Florence Fabricant’s Lentils with Merguez

Last week’s chilly weather and first snowstorm arrived without much warning, taking me by surprise after the mild, not-really-winter we’ve enjoyed for the past few months. During such cold spells I need food that will warm me up quickly, preferably without too much effort. When I saw Florence Fabricant’s recipe for Lentils with Merguez in last week’s New York Times, I knew I had found my dish. A meal inspired by sunny North Africa was practically guaranteed to infuse our apartment with heat and comfort.

While I’m usually not one for casserole-type dishes, this recipe’s North African twist intrigued me. Three years ago, Jim and I spent our honeymoon in Morocco, where we explored the local cuisine and fragrant spice markets. If this casserole could simultaneously remind us of our trip and leave just one pot to clean, I was all for it. (Any memory of Morocco is welcome to us, as our camera was stolen on our way home and we don’t have any photos. But that’s a story for another time.)

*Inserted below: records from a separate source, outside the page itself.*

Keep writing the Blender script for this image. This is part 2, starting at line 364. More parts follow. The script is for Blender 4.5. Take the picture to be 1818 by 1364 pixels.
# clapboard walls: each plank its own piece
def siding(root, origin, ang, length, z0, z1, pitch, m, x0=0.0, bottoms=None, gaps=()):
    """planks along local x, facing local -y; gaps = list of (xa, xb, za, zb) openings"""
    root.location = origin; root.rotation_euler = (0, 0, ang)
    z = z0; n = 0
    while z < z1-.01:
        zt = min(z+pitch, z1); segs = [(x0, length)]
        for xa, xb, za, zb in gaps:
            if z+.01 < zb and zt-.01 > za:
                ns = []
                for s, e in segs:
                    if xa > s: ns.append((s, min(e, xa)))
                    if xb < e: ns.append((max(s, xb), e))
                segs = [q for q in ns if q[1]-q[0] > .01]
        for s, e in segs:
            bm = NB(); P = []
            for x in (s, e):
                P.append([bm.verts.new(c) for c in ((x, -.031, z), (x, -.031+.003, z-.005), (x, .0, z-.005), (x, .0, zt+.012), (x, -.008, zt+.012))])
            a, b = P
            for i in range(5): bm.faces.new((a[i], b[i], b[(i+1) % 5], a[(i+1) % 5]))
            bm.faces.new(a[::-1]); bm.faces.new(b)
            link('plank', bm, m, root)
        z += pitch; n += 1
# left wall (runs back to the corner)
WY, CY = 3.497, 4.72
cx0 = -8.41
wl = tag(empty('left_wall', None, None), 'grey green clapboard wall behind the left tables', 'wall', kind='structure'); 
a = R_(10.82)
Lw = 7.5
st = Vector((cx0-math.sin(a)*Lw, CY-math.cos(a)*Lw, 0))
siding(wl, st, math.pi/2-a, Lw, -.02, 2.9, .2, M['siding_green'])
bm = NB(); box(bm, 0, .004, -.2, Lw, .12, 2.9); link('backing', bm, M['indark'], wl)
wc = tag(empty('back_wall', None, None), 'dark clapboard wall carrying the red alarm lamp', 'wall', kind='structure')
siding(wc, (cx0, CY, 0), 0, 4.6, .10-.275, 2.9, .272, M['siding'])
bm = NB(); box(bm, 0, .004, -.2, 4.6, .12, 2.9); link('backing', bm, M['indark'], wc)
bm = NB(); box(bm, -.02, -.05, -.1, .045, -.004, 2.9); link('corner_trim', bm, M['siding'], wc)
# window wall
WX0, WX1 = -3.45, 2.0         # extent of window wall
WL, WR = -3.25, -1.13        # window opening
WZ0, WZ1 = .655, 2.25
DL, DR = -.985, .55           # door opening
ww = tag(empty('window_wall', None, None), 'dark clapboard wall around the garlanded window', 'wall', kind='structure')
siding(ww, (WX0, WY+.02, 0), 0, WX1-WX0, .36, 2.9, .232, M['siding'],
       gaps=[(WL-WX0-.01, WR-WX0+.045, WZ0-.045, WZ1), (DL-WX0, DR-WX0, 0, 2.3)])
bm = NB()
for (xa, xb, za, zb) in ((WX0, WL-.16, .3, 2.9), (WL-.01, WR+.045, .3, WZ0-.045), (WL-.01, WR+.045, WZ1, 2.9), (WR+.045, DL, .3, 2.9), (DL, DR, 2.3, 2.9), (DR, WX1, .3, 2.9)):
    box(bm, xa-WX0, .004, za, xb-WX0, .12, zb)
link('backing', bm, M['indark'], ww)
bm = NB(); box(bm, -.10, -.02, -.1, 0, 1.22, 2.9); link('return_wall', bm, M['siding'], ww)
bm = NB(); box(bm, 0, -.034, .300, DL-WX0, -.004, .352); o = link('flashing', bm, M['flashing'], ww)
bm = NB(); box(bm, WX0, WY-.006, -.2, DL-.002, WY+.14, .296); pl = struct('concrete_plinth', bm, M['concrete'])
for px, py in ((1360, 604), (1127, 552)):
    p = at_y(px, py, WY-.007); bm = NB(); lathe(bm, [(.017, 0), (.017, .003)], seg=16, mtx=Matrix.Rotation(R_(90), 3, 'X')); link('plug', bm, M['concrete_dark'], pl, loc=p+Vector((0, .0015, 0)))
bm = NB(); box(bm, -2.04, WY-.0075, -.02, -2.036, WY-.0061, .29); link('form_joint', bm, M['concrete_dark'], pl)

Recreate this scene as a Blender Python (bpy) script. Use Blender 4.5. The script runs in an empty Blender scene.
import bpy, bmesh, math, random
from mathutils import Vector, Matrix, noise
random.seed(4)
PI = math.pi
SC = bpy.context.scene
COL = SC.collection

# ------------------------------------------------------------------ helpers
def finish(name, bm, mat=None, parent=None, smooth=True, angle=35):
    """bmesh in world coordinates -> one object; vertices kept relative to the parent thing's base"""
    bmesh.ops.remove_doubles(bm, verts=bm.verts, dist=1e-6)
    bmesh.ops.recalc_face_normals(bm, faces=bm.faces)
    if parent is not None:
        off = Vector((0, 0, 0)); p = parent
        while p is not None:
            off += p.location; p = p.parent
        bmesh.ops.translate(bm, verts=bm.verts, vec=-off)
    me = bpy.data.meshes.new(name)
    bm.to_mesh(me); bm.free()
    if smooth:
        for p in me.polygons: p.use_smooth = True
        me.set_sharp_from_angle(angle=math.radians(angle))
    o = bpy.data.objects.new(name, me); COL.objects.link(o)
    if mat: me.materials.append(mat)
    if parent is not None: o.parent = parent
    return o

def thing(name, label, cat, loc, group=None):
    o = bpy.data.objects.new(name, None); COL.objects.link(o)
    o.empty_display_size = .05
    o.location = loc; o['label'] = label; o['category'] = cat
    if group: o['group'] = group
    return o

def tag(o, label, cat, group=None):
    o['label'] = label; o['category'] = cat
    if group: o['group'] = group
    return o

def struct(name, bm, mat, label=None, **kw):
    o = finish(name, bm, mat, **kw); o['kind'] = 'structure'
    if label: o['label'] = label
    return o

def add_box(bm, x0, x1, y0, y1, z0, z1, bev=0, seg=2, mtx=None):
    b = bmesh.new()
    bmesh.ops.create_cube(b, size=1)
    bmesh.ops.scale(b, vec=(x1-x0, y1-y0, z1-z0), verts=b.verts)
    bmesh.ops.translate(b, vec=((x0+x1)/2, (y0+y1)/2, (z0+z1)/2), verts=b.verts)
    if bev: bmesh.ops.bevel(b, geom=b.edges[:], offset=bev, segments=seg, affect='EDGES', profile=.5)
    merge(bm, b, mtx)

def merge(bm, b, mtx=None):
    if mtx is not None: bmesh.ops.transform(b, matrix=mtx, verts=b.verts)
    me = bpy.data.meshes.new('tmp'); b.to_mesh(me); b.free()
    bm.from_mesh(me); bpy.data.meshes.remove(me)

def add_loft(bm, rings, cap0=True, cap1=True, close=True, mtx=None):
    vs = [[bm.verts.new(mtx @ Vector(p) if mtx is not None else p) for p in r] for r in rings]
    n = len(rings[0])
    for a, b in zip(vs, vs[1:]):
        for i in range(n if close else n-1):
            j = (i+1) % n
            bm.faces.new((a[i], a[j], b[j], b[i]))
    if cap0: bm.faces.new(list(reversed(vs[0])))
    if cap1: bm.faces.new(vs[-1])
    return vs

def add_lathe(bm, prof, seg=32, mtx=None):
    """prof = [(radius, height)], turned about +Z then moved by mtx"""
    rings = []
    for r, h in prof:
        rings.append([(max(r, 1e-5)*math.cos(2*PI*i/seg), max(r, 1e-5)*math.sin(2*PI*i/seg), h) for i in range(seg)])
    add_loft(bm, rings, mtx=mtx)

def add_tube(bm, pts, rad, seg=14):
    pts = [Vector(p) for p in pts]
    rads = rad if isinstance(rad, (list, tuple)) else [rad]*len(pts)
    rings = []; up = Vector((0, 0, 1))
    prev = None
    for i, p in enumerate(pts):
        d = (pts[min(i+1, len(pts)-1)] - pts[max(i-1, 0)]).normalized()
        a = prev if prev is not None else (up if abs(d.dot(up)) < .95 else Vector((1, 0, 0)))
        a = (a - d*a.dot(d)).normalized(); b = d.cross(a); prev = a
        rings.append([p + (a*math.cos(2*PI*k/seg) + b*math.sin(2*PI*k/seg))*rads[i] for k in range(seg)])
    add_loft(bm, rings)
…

Even though the recipe takes about an hour and a half from start to finish, it’s pretty low maintenance overall. Basically, merguez, onions and carrots are baked in the same pot with lentils, vegetable stock, and sun-dried tomatoes. In addition to the North African lamb sausage, cumin and Spanish smoked paprika contribute to the dish’s exotic vibe. After about an hour in the oven, a mixture of panko flakes, reserved merguez fat, and parsley is sprinkled over the top of the casserole and baked for 10 minutes at high heat, resulting in a bright and sunny breadcrumb crust.

Florence Fabricant’s Lentils with Merguez

Jim ramped up the spice factor with some harissa on the side, but I wanted to enjoy the casserole’s smoky comfort. The rich merguez complemented the pearl-like lentils and sweet sun-dried tomatoes while the panko crust made itself known with a subtle crunch here and there. Served with a simple salad and a glass of red wine as suggested by Ms. Fabricant, this meal indeed warmed me up as I had hoped.

The recipe is said to serve 6, so Jim and I needed three days to finish it. But for some reason, we didn’t tire of it; the memories of our summertime honeymoon in Morocco must have helped a little bit. And as promised, there was only one pot to clean.